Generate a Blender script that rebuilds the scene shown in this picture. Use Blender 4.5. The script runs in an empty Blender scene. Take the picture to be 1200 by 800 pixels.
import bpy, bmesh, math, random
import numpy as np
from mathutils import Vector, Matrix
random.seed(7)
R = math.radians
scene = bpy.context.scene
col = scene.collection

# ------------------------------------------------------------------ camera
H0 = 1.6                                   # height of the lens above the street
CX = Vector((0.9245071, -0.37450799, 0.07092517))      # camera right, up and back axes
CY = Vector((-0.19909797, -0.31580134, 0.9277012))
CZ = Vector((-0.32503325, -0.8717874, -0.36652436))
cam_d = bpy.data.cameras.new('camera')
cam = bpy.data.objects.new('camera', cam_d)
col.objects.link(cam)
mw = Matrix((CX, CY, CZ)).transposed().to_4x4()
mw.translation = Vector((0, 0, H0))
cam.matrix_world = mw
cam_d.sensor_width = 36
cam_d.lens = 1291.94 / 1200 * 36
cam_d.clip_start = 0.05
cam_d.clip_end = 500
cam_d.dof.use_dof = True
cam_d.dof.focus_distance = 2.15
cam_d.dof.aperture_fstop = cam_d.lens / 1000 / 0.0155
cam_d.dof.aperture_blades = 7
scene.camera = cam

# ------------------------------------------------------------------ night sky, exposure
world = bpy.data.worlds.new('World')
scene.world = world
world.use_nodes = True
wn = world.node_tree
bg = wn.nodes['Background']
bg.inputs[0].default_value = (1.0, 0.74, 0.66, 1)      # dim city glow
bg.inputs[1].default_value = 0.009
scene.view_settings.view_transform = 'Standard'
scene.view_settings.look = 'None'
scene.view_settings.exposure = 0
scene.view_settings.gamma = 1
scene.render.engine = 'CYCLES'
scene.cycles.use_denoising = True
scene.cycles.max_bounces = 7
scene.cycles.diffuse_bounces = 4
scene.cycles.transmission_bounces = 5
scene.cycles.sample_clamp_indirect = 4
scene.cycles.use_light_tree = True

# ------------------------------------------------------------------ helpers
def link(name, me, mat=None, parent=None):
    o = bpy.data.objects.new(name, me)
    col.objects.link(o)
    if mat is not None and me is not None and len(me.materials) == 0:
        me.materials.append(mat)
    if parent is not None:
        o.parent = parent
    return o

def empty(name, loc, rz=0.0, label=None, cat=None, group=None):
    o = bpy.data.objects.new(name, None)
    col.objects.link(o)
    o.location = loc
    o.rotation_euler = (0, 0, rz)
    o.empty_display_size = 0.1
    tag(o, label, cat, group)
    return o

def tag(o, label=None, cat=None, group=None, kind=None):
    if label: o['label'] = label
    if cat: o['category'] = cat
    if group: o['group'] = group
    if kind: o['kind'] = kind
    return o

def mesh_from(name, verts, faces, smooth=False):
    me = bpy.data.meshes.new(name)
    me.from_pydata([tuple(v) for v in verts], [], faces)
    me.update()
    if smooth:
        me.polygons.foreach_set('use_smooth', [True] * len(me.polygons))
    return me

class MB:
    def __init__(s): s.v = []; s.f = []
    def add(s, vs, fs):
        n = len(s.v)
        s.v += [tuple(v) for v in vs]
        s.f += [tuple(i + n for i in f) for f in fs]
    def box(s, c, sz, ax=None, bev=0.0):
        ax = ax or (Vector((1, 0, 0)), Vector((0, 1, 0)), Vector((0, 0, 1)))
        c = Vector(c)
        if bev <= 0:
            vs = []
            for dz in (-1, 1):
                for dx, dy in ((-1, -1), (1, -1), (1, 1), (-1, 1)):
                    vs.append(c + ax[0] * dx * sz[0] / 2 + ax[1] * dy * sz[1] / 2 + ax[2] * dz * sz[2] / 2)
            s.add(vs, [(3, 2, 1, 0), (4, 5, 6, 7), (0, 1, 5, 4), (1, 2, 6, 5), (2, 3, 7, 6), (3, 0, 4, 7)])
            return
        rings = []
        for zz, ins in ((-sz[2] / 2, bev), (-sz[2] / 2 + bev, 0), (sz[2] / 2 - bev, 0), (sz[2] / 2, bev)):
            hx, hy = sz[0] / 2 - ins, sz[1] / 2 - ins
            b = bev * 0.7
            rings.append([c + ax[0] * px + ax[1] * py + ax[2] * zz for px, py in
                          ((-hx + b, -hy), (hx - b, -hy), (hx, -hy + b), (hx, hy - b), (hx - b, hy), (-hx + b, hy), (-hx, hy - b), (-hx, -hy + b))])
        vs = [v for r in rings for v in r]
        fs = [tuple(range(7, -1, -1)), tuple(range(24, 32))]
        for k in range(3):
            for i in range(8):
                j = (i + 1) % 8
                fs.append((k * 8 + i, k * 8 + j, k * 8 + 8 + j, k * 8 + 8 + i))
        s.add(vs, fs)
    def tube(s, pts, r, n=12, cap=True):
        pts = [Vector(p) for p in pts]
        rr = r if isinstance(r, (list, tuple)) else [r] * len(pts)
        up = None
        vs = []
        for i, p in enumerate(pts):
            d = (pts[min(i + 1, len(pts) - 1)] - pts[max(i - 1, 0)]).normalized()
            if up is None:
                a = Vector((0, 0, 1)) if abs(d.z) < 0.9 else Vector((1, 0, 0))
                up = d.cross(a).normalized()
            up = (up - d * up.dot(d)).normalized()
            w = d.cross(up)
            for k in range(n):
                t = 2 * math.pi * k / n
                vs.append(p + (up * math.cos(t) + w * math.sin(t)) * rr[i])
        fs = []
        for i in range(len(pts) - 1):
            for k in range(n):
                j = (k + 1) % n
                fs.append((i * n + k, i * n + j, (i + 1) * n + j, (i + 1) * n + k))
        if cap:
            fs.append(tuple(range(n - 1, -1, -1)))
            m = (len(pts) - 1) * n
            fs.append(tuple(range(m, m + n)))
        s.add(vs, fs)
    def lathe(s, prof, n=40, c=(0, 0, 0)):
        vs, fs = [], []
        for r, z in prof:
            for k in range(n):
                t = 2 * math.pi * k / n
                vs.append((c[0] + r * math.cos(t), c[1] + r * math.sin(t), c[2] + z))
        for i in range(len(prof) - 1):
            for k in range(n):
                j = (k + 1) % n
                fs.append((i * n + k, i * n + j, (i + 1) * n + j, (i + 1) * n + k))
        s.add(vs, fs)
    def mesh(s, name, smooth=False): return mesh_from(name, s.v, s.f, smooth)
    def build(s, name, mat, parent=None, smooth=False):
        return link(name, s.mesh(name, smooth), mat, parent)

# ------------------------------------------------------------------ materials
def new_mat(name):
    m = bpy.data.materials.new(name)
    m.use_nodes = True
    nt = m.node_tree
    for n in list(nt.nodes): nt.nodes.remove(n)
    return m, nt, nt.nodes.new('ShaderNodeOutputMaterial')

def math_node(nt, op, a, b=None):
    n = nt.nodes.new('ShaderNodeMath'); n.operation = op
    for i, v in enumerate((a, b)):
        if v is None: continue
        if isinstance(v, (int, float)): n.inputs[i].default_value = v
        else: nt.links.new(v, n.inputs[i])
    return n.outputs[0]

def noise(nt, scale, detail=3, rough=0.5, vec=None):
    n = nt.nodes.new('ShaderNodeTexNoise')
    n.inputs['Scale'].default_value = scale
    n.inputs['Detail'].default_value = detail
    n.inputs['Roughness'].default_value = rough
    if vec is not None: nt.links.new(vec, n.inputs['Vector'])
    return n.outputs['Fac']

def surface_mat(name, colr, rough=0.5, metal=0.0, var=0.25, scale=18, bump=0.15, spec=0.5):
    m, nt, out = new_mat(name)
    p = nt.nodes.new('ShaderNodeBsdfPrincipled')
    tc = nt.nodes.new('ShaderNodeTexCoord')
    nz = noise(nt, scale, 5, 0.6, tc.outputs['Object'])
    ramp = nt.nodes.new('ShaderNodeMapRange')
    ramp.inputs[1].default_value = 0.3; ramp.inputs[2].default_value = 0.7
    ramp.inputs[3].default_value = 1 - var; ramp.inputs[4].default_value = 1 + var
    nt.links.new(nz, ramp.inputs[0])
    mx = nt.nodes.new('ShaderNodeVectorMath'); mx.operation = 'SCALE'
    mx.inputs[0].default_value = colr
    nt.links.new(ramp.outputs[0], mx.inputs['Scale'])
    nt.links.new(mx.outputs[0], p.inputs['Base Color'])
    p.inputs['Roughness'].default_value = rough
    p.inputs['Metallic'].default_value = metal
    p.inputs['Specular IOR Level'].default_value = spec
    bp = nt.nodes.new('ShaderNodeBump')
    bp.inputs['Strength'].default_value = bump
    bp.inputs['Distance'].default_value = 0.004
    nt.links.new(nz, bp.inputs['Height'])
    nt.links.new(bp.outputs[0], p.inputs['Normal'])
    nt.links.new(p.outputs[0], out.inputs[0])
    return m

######

Work to complete: What you return should be the lines from the start of the data through the line with "scene.cycles.use_light_tree = True", quoted exactly and nothing more.

Exercise result:
Generate a Blender script that rebuilds the scene shown in this picture. Use Blender 4.5. The script runs in an empty Blender scene. Take the picture to be 1200 by 800 pixels.
import bpy, bmesh, math, random
import numpy as np
from mathutils import Vector, Matrix
random.seed(7)
R = math.radians
scene = bpy.context.scene
col = scene.collection

# ------------------------------------------------------------------ camera
H0 = 1.6                                   # height of the lens above the street
CX = Vector((0.9245071, -0.37450799, 0.07092517))      # camera right, up and back axes
CY = Vector((-0.19909797, -0.31580134, 0.9277012))
CZ = Vector((-0.32503325, -0.8717874, -0.36652436))
cam_d = bpy.data.cameras.new('camera')
cam = bpy.data.objects.new('camera', cam_d)
col.objects.link(cam)
mw = Matrix((CX, CY, CZ)).transposed().to_4x4()
mw.translation = Vector((0, 0, H0))
cam.matrix_world = mw
cam_d.sensor_width = 36
cam_d.lens = 1291.94 / 1200 * 36
cam_d.clip_start = 0.05
cam_d.clip_end = 500
cam_d.dof.use_dof = True
cam_d.dof.focus_distance = 2.15
cam_d.dof.aperture_fstop = cam_d.lens / 1000 / 0.0155
cam_d.dof.aperture_blades = 7
scene.camera = cam

# ------------------------------------------------------------------ night sky, exposure
world = bpy.data.worlds.new('World')
scene.world = world
world.use_nodes = True
wn = world.node_tree
bg = wn.nodes['Background']
bg.inputs[0].default_value = (1.0, 0.74, 0.66, 1)      # dim city glow
bg.inputs[1].default_value = 0.009
scene.view_settings.view_transform = 'Standard'
scene.view_settings.look = 'None'
scene.view_settings.exposure = 0
scene.view_settings.gamma = 1
scene.render.engine = 'CYCLES'
scene.cycles.use_denoising = True
scene.cycles.max_bounces = 7
scene.cycles.diffuse_bounces = 4
scene.cycles.transmission_bounces = 5
scene.cycles.sample_clamp_indirect = 4
scene.cycles.use_light_tree = True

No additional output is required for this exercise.